Les deux parachiot Vayéra et Bo relatent les dix plaies envoyées par Hachem sur l’Egypte. La Thora nous rapporte que chaque plaie était précédée d’environ trois semaines pendant lesquelles Moché et Aharon mettaient Pharaon en garde de ce qui allait se produire. Pourtant, ce n’est qu’à la suite de la dernière plaie, la mort des premiers-nés, que Pharaon céda et accepta de laisser les Juifs partir. Hachem aurait pu envoyer une seule plaie et faire en sorte que Pharaon les renvoie immédiatement. Pourquoi toutes ces étapes avant la guéoula finale ?

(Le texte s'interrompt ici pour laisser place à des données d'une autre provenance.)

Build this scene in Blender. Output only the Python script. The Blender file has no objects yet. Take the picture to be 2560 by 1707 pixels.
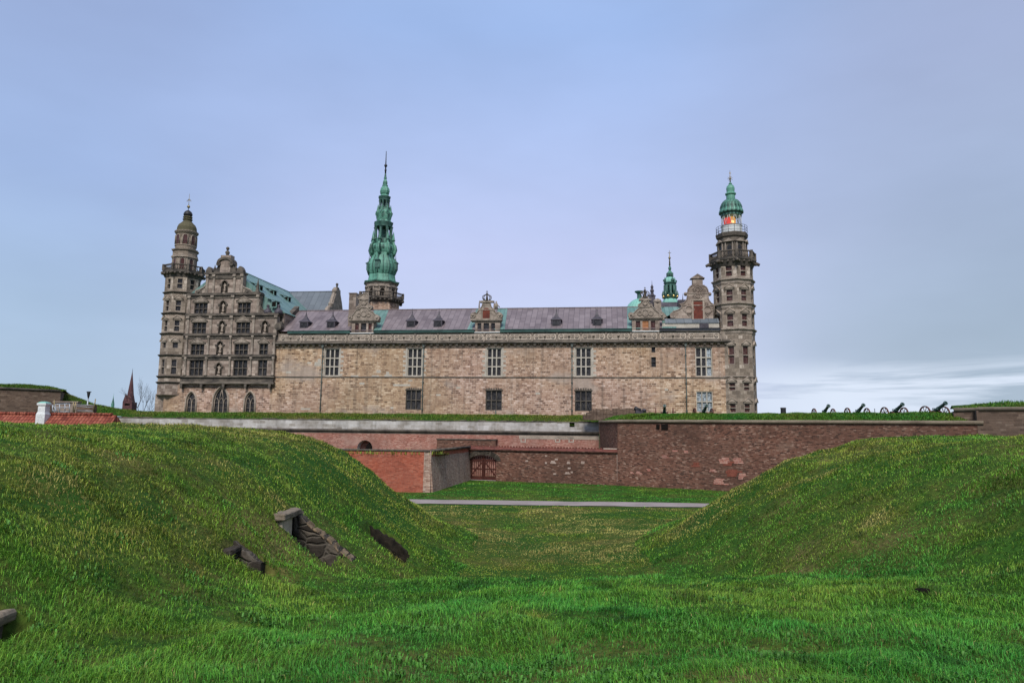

En réalité, Pharaon et l’Egypte sont le symbole même du yetser hara’. Or le yetser hara’ ne se laisse pas vaincre aisément. A l’instar de Pharaon, qui à chaque plaie, supplie Moché de faire cesser la calamité et promet en échange de libérer les Hébreux pour revenir sur sa décision dès la plaie terminée, ainsi le yetser hara’ ne s’avoue jamais vaincu et revient sans cesse à la charge.

Plus encore, lorsque les bné Israël quittent l’Egypte, s’engagent dans le désert et se retrouvent face à la mer, il s’ensuit un grand moment de désespoir. En effet, nos Sages expliquent que les bné Israël ont levé les yeux au ciel et y ont vu le prince spirituel de l’Egypte, réceptacle des forces du mal, en train de les poursuivre. Ils ont vu que l’heure était plus grave encore qu’en Egypte, du fait qu’à présent la guerre se déroulait sur un mode spirituel. Il en va de même avec le yetser hara’ : on le met en échec pendant des mois, voire des années, on en vient même à l’oublier et soudain, il apparaît de nouveau, avec toujours plus de force et de vigueur. C’est alors qu’intervient le message d’Hachem à Moche rabbénou : ne pas avoir peur et se renforcer au niveau de la émouna et du bita’hon.

A l’époque de l’esclavage des bné Israël, l’Egypte était le pays le plus dépravé du monde (ce que nos Sages appellent « ‘ervat haarets ») et toutes les formes de perversité existantes y étaient réunies. L’Egypte abritait même les 49 cha’aré touma (49 niveaux d’impureté) et Pharaon, qui était à la tête de cet empire du mal, est le symbole même de l’impureté et du vice. Hachem, en confrontant les bné Israël à une telle intensité dans le mal, souhaitait leur enseigner à eux ainsi qu’aux générations futures la manière de combattre le yetser hara’.  

Nos Sages enseignent : « le yetser hara’ de l’homme se renforce tous les jours » et « le yetser hara’ de l’homme se renouvelle tous les jours ». Nous voyons de ces deux citations, que non seulement, le mal se renforce constamment, mais en plus, il se renouvelle et se pare de nouveaux attraits tous les jours. Les tentations qu’il propose sont chaque jour différentes. Ainsi, il convient à l’homme d’être toujours vigilant et de ne jamais considérer la bataille comme gagnée. C’est pourquoi le yetser hara’ est extrêmement puissant à notre époque, tout le monde se sent assailli de part et d’autres. En réalité, Hachem souhaite nous préparer à la venue du machia’h en nous faisant progresser rapidement. S’il n’y avait aucun problème, si nous n’étions pas confrontés à de si nombreuses tentations, nous serions tentés d’être moins vigilants et de nous contenter de notre niveau spirituel sans chercher à s’élever davantage.

Prenez un lieu comme la Suisse. C'est le pays le plus paisible au monde. Rarement engagé dans les guerres, doté de paysages magnifiques, il y fait bon vivre. A priori, voilà un lieu idéal pour se développer et pour développer ses facultés intellectuelles ou artistiques. Pourtant, nous constatons que la Suisse n’a produit que très peu d’artistes ou de « grands personnages ». Lorsque tout se passe bien et que la vie est paisible, l’être humain a tendance à se reposer sur ses acquis. Lorsqu’au contraire, Hachem lui envoie des épreuves,  l’homme apprend à les surmonter et à aiguiser ses capacités. Il ne faut jamais régresser ou se décourager. Au contraire, il faut comprendre que si Hachem a envoyé tel ou tel problème, cela vise à nous faire grandir. En réalité, c’est un signe d’amour qu’Hachem nous envoie, à l’instar d’un parent qui apprend à marcher à son enfant et qui lui lâche la main durant quelques instants. Hachem ne nous abandonne jamais, seulement Il nous en donne parfois l’impression afin de nous apprendre à nous réaliser et à découvrir toutes les forces contenues en nous. Et cela constitue une preuve d’amour incontestable.